Leave out the pictures, and write out exactly the lines from the beginning of the material to the line holding "SC.camera = cam", that line included, and nothing else.

===== Data lines

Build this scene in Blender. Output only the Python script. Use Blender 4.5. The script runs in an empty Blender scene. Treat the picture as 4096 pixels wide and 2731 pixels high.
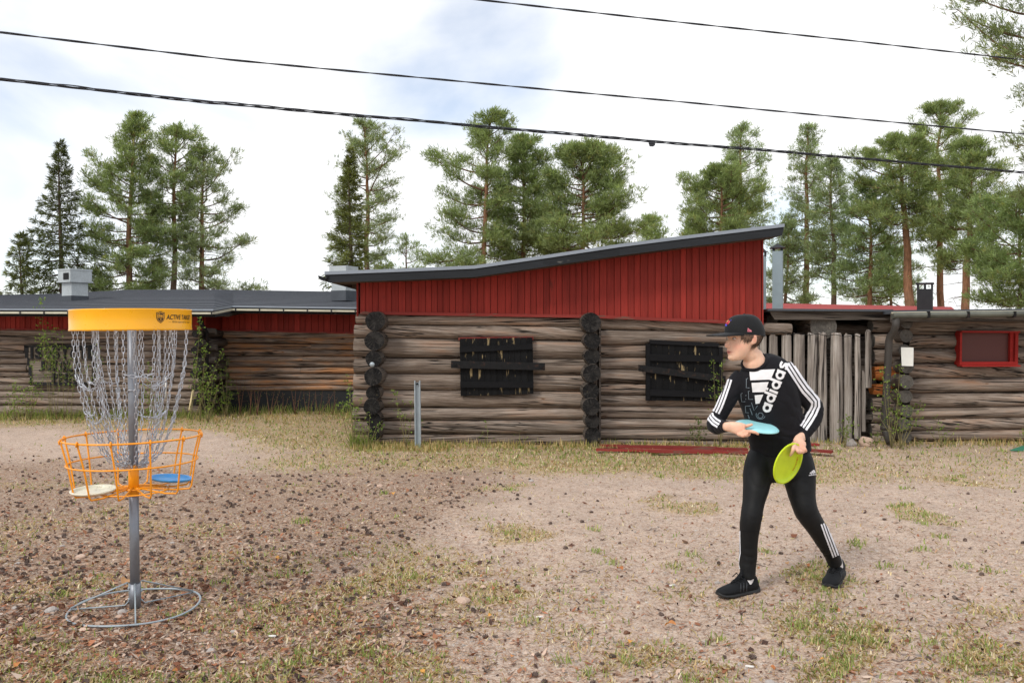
import bpy, bmesh, math, random
import numpy as np
from mathutils import Vector, Matrix, Euler, noise
from mathutils.bvhtree import BVHTree

SC = bpy.context.scene
COL = SC.collection
R = math.radians
random.seed(7)
rng = np.random.default_rng(11)

# ------------------------------------------------------------------ camera, sky, sun, exposure
F, CX, HY, CH = 3430.0, 2048.0, 1328.0, 1.28      # focal length in photo pixels, optical axis, horizon row, eye height
cam_d = bpy.data.cameras.new('camera')
cam_d.sensor_width = 36.0
cam_d.lens = 36.0 * F / 4096.0
cam_d.shift_y = -37.5 / 4096.0
cam_d.clip_start = 0.05
cam_d.clip_end = 2000
cam = bpy.data.objects.new('camera', cam_d)
cam.location = (0, 0, CH)
cam.rotation_euler = (R(90), 0, 0)
COL.objects.link(cam)
SC.camera = cam

SUN_EL, SUN_AZ = R(44), R(222)       # azimuth measured clockwise from +Y (view direction): behind the camera, to its left
world = bpy.data.worlds.new('World')
SC.world = world
world.use_nodes = True
wn = world.node_tree
wn.nodes.clear()
w_out = wn.nodes.new('ShaderNodeOutputWorld')
w_bg = wn.nodes.new('ShaderNodeBackground')
w_bg.inputs['Strength'].default_value = 0.15
w_sky = wn.nodes.new('ShaderNodeTexSky')
w_sky.sky_type = 'NISHITA'
w_sky.sun_disc = False
w_sky.sun_elevation = SUN_EL
w_sky.sun_rotation = SUN_AZ
w_sky.dust_density = 0.3
w_sky.ozone_density = 3.0
w_tc = wn.nodes.new('ShaderNodeTexCoord')
w_map = wn.nodes.new('ShaderNodeMapping')
w_map.inputs['Location'].default_value = (4.4, 2.0, 3.3)
w_map.inputs['Scale'].default_value = (1.0, 1.0, 1.9)
w_n1 = wn.nodes.new('ShaderNodeTexNoise')
w_n1.inputs['Scale'].default_value = 2.6
w_n1.inputs['Detail'].default_value = 7
w_n1.inputs['Roughness'].default_value = 0.5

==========

#### Answer:
Build this scene in Blender. Output only the Python script. Use Blender 4.5. The script runs in an empty Blender scene. Treat the picture as 4096 pixels wide and 2731 pixels high.
import bpy, bmesh, math, random
import numpy as np
from mathutils import Vector, Matrix, Euler, noise
from mathutils.bvhtree import BVHTree

SC = bpy.context.scene
COL = SC.collection
R = math.radians
random.seed(7)
rng = np.random.default_rng(11)

# ------------------------------------------------------------------ camera, sky, sun, exposure
F, CX, HY, CH = 3430.0, 2048.0, 1328.0, 1.28      # focal length in photo pixels, optical axis, horizon row, eye height
cam_d = bpy.data.cameras.new('camera')
cam_d.sensor_width = 36.0
cam_d.lens = 36.0 * F / 4096.0
cam_d.shift_y = -37.5 / 4096.0
cam_d.clip_start = 0.05
cam_d.clip_end = 2000
cam = bpy.data.objects.new('camera', cam_d)
cam.location = (0, 0, CH)
cam.rotation_euler = (R(90), 0, 0)
COL.objects.link(cam)
SC.camera = cam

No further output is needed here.